Retype the opening lines of the listing below, ending with the line that contains "left', 'grass', kind='stuff')", and leave out any pictures.

START Dataset content

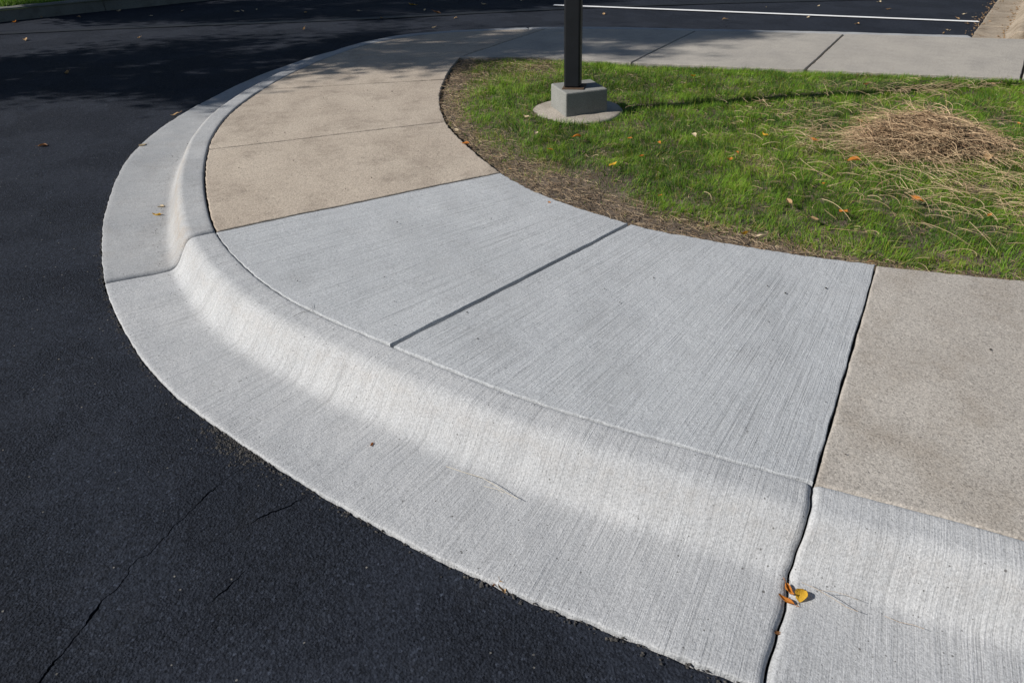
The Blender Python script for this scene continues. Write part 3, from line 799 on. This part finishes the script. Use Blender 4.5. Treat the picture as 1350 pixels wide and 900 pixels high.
# opposite lawn
opq = oppc.q[::6]
ol = np.vstack([opq, [(-40, -12), (-40, 60), (-1.5, 60)]])
vs_ = [Vector(p) for p in ol]
cv, ce, cf, *_ = delaunay_2d_cdt(vs_, [(i, (i + 1) % len(vs_)) for i in range(len(vs_))], [], 1, 1e-6)
cva = np.array([tuple(v) for v in cv]); cfa = np.array(cf); cen = cva[cfa].mean(1); cfa = cfa[in_poly(cen[:, 0], cen[:, 1], ol)]
me = mesh_np('opposite_lawn', np.c_[cva, np.full(len(cva), 0.135)], cfa, False)
tag(link('opposite_lawn', me, plain('mown_turf', (0.045, 0.085, 0.012), (0.11, 0.15, 0.03), 30, 0.95, 0.02)), kind='structure')
n = 130000
x = rng.uniform(-13.5, -3.0, n); y = rng.uniform(7.0, 15.0, n)
ins = in_poly(x, y, ol); x, y = x[ins], y[ins]; d = dist_poly(x, y, opq); k = (d < 5.0) & (d > 0.16); x, y = x[k], y[k]; m = len(x)
r = rng.random(m)[:, None]; col = np.array([0.05, 0.13, 0.010]) * (1 - r) + np.array([0.14, 0.24, 0.018]) * r
S = blades(x, y, np.full(m, .13), rng.uniform(.05, .10, m), rng.uniform(.005, .009, m), rng.uniform(0, 6.28, m), rng.uniform(.1, .9, m), col, col * 1.3)
tag(link('grass', mesh_np('grass', S[0], S[1], False, col=S[2]), M_grass), 'bright green grass behind the opposite kerb at top left', 'grass', kind='stuff')

# ------------------------------------------------------------------ lamp post
def box_bm(sx, sy, z0, z1, bev=0.01, seg=2, taper=1.0):
    bm = bmesh.new()
    lo = [bm.verts.new((a * sx / 2, b * sy / 2, z0)) for a, b in ((-1, -1), (1, -1), (1, 1), (-1, 1))]
    hi = [bm.verts.new((a * sx / 2 * taper, b * sy / 2 * taper, z1)) for a, b in ((-1, -1), (1, -1), (1, 1), (-1, 1))]
    bm.faces.new(lo[::-1]); bm.faces.new(hi)
    for i in range(4): bm.faces.new((lo[i], lo[(i + 1) % 4], hi[(i + 1) % 4], hi[i]))
    if bev: bmesh.ops.bevel(bm, geom=bm.edges[:], offset=bev, segments=seg, affect='EDGES', profile=0.5)
    return bm
def bm_obj(name, bm, mat, parent, smooth=False):
    me = bpy.data.meshes.new(name); bm.to_mesh(me); bm.free()
    if smooth: me.shade_smooth() if hasattr(me, 'shade_smooth') else None
    return link(name, me, mat, parent)
lp = empty('lamp_post', (0.455, 5.13, 0.19)); lp.rotation_euler = (0, math.radians(-2.2), 0)      # leans a touch
tag(lp, 'square black lamp post bolted on a concrete block in the lawn', 'lamp post')
# round footing with an uneven rim
bm = bmesh.new(); rings = []
for rr, zz in ((0.318, -0.06), (0.318, 0.006), (0.312, 0.016), (0.300, 0.021), (0.22, 0.024), (0.12, 0.026), (0.02, 0.026)):
    ring = []
    for k in range(64):
        a = 2 * math.pi * k / 64
        r2 = rr * (1 + 0.018 * float(vnoise(math.cos(a) * 3 + 9, math.sin(a) * 3 + 9, 1, 3)) * (rr > 0.25))
        ring.append(bm.verts.new((r2 * math.cos(a), r2 * math.sin(a), zz + 0.003 * float(vnoise(r2 * math.cos(a), r2 * math.sin(a), 14, 5)))))
    rings.append(ring)
for a, b in zip(rings[:-1], rings[1:]):
    for k in range(64): bm.faces.new((a[k], a[(k + 1) % 64], b[(k + 1) % 64], b[k]))
bm.faces.new(rings[-1])
bm_obj('footing', bm, M_foot, lp, True)
blk = bm_obj('base_block', box_bm(0.305, 0.305, 0.012, 0.180, 0.008, 2, 0.985), M_block, lp)
blk.location = (0.012, -0.005, 0.0); blk.rotation_euler = (0, 0, math.radians(17))
grout = bm_obj('anchor_plate', box_bm(0.150, 0.150, 0.176, 0.188, 0.003, 1), M_steel, lp)
grout.location = (-0.02, -0.03, 0); grout.rotation_euler = (0, 0, math.radians(-12))
pole = bm_obj('pole', box_bm(0.110, 0.110, 0.186, 5.2, 0.014, 3), M_black, lp)
pole.location = (-0.03, -0.03, 0); pole.rotation_euler = (0, 0, math.radians(-12))
head = bm_obj('lamp_head', box_bm(0.36, 0.62, 5.16, 5.30, 0.03, 2), M_black, lp); head.location = (0.25, 0.1, 0)
head.rotation_euler = (0, 0, math.radians(-78))
lens = bm_obj('lens', box_bm(0.28, 0.44, 5.150, 5.162, 0.004, 1), M_lens, head)

# ------------------------------------------------------------------ trees that shade the far asphalt (they stand beyond the left of the view)
def tree(base, height, crown_c, crown_r, crown_v, n_leaf, label, seed):
    r = np.random.default_rng(seed); rd = random.Random(seed)
    t = empty('shade_tree', (*base, 0.13)); tag(t, label, 'tree', 'trees on the opposite lawn')
    bm = bmesh.new()
    def limb(p0, p1, r0, r1, n=6, bend=0.15):
        p0 = Vector(p0); p1 = Vector(p1); mid = (p0 + p1) / 2 + Vector((rd.uniform(-1, 1), rd.uniform(-1, 1), rd.uniform(0, .6))) * bend * (p1 - p0).length * .5
        prev = None
        for k in range(n + 1):
            u = k / n; c = p0 * (1 - u) ** 2 + mid * 2 * u * (1 - u) + p1 * u * u; rad = r0 * (1 - u) + r1 * u
            d = (p1 - p0).normalized(); a = d.orthogonal().normalized(); b = d.cross(a)
            ring = [bm.verts.new(c + (a * math.cos(2 * math.pi * e / 8) + b * math.sin(2 * math.pi * e / 8)) * rad) for e in range(8)]
            if prev:
                for e in range(8): bm.faces.new((prev[e], prev[(e + 1) % 8], ring[(e + 1) % 8], ring[e]))
            prev = ring
    limb((0, 0, -.05), (0.05, 0.04, height * 0.93), 0.15, 0.02, 10, 0.05)
    tips = []
    for k in range(40):
        u = 0.02 + 0.96 * (k / 39); zc = crown_c - crown_v + 2 * crown_v * u
        a = k * 2.4 + rd.uniform(-.3, .3)
        rad = crown_r * math.sqrt(max(0.02, 1 - ((zc - crown_c) / crown_v) ** 2)) * (1.0 - 0.30 * max(0, (zc - crown_c) / crown_v)) * rd.uniform(0.72, 1.05)
        p1 = Vector((rad * math.cos(a), rad * math.sin(a), zc + 0.2)); p0 = Vector((0.02, 0.02, max(1.2, zc - 0.55 * rad - 0.1)))
        limb(p0, p1, 0.035, 0.008, 5, 0.3); tips.append((p0, p1))
    trunk = bpy.data.meshes.new('trunk'); bm.to_mesh(trunk); bm.free(); link('trunk', trunk, M_bark, t)
    # leaves along branches
    n = n_leaf; P = np.zeros((n, 3))
    for q in range(n):
        p0, p1 = tips[r.integers(len(tips))]; u = r.uniform(0.25, 1.08)
        c = p0.lerp(p1, u); s = 0.05 + 0.17 * u
        P[q] = (c.x + r.normal(0, s), c.y + r.normal(0, s), c.z + r.normal(0, s * 0.55))
    sz = r.uniform(0.035, 0.065, n); A = r.normal(size=(n, 3)); A /= np.linalg.norm(A, axis=1)[:, None]
    Bv = np.cross(A, r.normal(size=(n, 3))); Bv /= np.linalg.norm(Bv, axis=1)[:, None]
    V = np.stack([P - A * sz[:, None], P + Bv * sz[:, None] * .6, P + A * sz[:, None] * 1.1, P - Bv * sz[:, None] * .6], 1).reshape(-1, 3)
    b = np.arange(n) * 4
    link('crown', mesh_np('crown', V, np.stack([b, b + 1, b + 2, b + 3], 1), False), M_leaf['green'], t)
tree((-9.4, 5.98), 8.0, 5.25, 1.68, 2.8, 32000, 'slender leafy tree left of view shading the asphalt and sidewalk', 3)
tree((-9.4, 9.75), 7.0, 4.65, 1.25, 2.4, 22000, 'slender leafy tree left of view shading the farthest asphalt', 9)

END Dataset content

The reply:
The Blender Python script for this scene continues. Write part 3, from line 799 on. This part finishes the script. Use Blender 4.5. Treat the picture as 1350 pixels wide and 900 pixels high.
# opposite lawn
opq = oppc.q[::6]
ol = np.vstack([opq, [(-40, -12), (-40, 60), (-1.5, 60)]])
vs_ = [Vector(p) for p in ol]
cv, ce, cf, *_ = delaunay_2d_cdt(vs_, [(i, (i + 1) % len(vs_)) for i in range(len(vs_))], [], 1, 1e-6)
cva = np.array([tuple(v) for v in cv]); cfa = np.array(cf); cen = cva[cfa].mean(1); cfa = cfa[in_poly(cen[:, 0], cen[:, 1], ol)]
me = mesh_np('opposite_lawn', np.c_[cva, np.full(len(cva), 0.135)], cfa, False)
tag(link('opposite_lawn', me, plain('mown_turf', (0.045, 0.085, 0.012), (0.11, 0.15, 0.03), 30, 0.95, 0.02)), kind='structure')
n = 130000
x = rng.uniform(-13.5, -3.0, n); y = rng.uniform(7.0, 15.0, n)
ins = in_poly(x, y, ol); x, y = x[ins], y[ins]; d = dist_poly(x, y, opq); k = (d < 5.0) & (d > 0.16); x, y = x[k], y[k]; m = len(x)
r = rng.random(m)[:, None]; col = np.array([0.05, 0.13, 0.010]) * (1 - r) + np.array([0.14, 0.24, 0.018]) * r
S = blades(x, y, np.full(m, .13), rng.uniform(.05, .10, m), rng.uniform(.005, .009, m), rng.uniform(0, 6.28, m), rng.uniform(.1, .9, m), col, col * 1.3)
tag(link('grass', mesh_np('grass', S[0], S[1], False, col=S[2]), M_grass), 'bright green grass behind the opposite kerb at top left', 'grass', kind='stuff')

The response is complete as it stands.